1993-11-23 - Re: Can NSA crack PGP?

Header Data

From: Matt Blaze <mab@crypto.com>
To: karn@qualcomm.com (Phil Karn)
Message Hash: c84b692e841a7956e9c51b25251324a04180a4345e626f27bb919759082a2a74
Message ID: <9311230533.AA17556@crypto.com>
Reply To: <199311230337.TAA00569@servo>
UTC Datetime: 1993-11-23 05:48:05 UTC
Raw Date: Mon, 22 Nov 93 21:48:05 PST

Raw message

From: Matt Blaze <mab@crypto.com>
Date: Mon, 22 Nov 93 21:48:05 PST
To: karn@qualcomm.com (Phil Karn)
Subject: Re: Can NSA crack PGP?
In-Reply-To: <199311230337.TAA00569@servo>
Message-ID: <9311230533.AA17556@crypto.com>
MIME-Version: 1.0
Content-Type: text/plain


In cypherpunks Phil Karn writes:

>3. Attacking the random number generators. This is often the weakest
>part of many conventional cryptosystems, but the techniques now used
>in PGP are thought to be pretty good. Lest people think that timing
>keystrokes is a poor way to generate random numbers, I should say that
>I once watched somebody key a STU-III (NSA-designed secure phone). At
>one point the phone prompted him to hit the "*" key 20 times.
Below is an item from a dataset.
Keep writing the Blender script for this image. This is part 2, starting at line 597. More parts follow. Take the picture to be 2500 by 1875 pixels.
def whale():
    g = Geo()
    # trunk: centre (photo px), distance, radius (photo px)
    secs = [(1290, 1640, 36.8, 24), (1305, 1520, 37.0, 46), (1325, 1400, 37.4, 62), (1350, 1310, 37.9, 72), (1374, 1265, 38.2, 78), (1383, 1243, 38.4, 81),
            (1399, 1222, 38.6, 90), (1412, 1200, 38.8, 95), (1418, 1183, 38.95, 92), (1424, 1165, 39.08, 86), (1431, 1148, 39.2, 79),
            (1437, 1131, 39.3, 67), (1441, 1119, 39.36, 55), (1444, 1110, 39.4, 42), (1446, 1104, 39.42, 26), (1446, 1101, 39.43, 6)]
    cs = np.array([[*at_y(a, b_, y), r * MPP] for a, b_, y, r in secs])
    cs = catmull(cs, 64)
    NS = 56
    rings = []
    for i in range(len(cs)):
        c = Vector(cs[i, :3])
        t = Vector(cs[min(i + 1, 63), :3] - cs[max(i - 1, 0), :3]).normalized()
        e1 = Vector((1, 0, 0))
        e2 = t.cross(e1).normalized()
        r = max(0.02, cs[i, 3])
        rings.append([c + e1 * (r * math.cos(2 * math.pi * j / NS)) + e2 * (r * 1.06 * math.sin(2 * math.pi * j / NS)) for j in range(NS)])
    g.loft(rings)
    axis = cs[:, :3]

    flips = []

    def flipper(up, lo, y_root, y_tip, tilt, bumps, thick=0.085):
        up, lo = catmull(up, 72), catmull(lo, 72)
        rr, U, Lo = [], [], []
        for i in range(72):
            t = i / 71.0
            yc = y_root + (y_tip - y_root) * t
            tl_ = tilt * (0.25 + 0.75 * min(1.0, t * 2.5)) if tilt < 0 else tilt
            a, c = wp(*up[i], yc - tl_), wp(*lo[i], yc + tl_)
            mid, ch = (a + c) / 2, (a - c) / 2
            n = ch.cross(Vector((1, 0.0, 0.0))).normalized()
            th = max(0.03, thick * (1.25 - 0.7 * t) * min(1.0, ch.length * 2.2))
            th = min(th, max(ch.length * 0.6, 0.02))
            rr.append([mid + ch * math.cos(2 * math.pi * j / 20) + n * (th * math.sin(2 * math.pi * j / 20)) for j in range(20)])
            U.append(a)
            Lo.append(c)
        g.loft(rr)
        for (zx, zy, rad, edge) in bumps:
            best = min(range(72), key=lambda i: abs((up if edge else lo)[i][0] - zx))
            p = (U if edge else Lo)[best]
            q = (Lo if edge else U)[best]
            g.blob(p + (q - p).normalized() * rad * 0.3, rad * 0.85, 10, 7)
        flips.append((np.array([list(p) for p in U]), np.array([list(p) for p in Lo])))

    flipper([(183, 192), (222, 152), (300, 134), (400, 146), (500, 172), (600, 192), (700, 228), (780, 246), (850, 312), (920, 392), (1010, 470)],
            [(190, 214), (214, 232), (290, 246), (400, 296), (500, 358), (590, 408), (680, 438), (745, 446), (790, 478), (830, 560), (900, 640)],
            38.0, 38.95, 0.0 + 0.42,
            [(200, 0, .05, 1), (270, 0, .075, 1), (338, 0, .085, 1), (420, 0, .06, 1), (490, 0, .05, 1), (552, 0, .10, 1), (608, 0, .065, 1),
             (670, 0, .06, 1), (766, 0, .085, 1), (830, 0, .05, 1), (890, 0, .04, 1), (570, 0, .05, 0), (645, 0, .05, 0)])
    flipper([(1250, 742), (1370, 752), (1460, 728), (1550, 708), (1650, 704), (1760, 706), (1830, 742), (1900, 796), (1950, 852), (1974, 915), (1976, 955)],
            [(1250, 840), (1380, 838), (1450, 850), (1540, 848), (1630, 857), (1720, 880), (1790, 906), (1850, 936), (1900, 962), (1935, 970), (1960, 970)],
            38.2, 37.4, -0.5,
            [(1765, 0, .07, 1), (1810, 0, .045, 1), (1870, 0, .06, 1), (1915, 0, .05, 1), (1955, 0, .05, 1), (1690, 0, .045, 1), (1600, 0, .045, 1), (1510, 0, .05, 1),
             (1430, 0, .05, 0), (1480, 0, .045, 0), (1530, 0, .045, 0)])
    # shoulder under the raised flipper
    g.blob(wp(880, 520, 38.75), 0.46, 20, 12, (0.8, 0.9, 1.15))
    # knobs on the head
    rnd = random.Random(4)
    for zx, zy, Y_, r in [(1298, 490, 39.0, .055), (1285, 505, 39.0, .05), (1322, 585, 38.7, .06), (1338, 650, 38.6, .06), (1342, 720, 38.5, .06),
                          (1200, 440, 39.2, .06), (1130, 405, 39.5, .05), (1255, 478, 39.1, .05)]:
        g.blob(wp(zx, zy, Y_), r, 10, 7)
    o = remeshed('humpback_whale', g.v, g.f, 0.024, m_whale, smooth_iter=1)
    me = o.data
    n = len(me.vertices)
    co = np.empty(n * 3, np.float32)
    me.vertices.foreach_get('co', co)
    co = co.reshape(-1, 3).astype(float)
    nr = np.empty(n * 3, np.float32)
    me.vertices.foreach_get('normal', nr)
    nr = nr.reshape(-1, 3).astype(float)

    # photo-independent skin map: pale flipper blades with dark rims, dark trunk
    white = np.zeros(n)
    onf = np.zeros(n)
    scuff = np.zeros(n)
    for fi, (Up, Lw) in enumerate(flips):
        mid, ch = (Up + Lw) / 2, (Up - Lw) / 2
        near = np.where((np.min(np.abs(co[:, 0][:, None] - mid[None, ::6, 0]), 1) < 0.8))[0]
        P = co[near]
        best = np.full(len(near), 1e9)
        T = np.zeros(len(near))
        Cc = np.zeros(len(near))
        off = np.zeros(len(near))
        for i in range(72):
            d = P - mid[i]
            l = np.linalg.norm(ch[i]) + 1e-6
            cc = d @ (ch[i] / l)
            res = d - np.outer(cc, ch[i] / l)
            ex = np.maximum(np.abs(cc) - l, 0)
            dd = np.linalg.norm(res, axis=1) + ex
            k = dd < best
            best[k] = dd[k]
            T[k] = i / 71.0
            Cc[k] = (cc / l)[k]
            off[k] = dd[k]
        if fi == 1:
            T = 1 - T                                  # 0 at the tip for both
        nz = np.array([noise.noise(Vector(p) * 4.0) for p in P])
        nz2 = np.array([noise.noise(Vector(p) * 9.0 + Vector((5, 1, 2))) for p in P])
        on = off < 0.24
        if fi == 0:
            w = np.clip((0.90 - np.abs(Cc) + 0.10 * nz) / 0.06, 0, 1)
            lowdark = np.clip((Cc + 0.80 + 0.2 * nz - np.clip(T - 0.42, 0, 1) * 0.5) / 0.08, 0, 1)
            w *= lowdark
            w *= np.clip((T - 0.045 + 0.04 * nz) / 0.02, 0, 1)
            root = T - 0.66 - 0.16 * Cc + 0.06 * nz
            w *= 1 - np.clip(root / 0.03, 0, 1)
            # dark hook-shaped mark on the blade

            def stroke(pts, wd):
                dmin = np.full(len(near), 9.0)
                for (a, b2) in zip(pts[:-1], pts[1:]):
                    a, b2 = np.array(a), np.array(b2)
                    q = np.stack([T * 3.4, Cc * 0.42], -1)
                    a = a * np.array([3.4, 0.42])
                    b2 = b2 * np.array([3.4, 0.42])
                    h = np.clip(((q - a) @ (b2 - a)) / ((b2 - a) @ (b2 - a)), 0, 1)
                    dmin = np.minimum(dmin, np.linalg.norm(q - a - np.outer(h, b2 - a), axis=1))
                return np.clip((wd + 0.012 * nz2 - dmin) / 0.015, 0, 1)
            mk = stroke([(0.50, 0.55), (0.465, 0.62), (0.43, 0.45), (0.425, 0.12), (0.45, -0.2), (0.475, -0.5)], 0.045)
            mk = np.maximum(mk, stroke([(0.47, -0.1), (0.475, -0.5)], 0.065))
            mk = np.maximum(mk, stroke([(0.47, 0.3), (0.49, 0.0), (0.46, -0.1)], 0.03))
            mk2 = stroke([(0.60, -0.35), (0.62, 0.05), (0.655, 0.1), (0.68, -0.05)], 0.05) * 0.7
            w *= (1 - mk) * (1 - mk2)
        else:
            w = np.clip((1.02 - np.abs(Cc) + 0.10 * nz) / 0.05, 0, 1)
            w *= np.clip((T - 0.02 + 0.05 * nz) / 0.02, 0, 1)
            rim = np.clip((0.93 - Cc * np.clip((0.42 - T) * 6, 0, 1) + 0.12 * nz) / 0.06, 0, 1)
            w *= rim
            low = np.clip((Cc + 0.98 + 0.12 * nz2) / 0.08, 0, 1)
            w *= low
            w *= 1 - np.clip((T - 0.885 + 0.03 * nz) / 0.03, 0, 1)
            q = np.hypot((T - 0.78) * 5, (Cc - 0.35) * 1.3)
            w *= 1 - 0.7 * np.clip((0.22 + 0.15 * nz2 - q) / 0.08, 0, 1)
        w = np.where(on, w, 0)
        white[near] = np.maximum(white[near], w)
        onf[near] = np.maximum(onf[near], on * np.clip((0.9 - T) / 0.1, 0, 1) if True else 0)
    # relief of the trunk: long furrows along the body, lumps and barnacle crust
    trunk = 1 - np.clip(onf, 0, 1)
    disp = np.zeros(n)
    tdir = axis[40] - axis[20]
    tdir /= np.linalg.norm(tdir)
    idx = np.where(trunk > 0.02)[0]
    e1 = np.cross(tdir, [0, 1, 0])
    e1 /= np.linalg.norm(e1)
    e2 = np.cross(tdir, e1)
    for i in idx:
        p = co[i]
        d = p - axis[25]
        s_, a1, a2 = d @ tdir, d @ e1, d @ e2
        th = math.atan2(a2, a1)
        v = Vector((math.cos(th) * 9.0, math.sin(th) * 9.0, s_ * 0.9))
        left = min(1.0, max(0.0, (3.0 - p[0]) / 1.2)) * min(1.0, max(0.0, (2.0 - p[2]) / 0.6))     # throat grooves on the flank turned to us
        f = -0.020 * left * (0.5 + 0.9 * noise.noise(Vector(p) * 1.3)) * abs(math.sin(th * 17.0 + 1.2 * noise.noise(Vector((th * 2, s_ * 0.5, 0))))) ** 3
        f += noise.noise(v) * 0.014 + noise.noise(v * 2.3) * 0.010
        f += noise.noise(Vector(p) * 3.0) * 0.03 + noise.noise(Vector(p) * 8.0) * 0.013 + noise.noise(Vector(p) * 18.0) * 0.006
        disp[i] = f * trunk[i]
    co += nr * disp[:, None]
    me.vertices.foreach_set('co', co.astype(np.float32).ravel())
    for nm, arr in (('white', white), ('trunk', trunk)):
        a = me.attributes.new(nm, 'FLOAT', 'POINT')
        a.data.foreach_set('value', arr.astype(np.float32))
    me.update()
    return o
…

It
>didn't say why, of course, but it was pretty obvious to me.  And if
>it's good enough for NSA...

Minor nit: I agree that keystroke timing is good in principle for getting
"true" random bits, but we should be careful not to extrapolate too much from
the STU-III for general purpose computer systems.  The STU may have a
specially designed keypad timer, while god knows how often some random OS/
hardware combination delivers keyboard interupt times back to user processes.
Compounding the issue is knowing which bits in the interarrival time are
the "hotest" ones to measure on a particular system, which may be surprisingly
far from the lowest order bits depending on the clock granularity and skew.

Obviously the technique works well in some configurations, but there may
be others where it fails badly.  PGP seems to use it too good advantage, but
I'd still be suspicious before trusting it on an untested platform.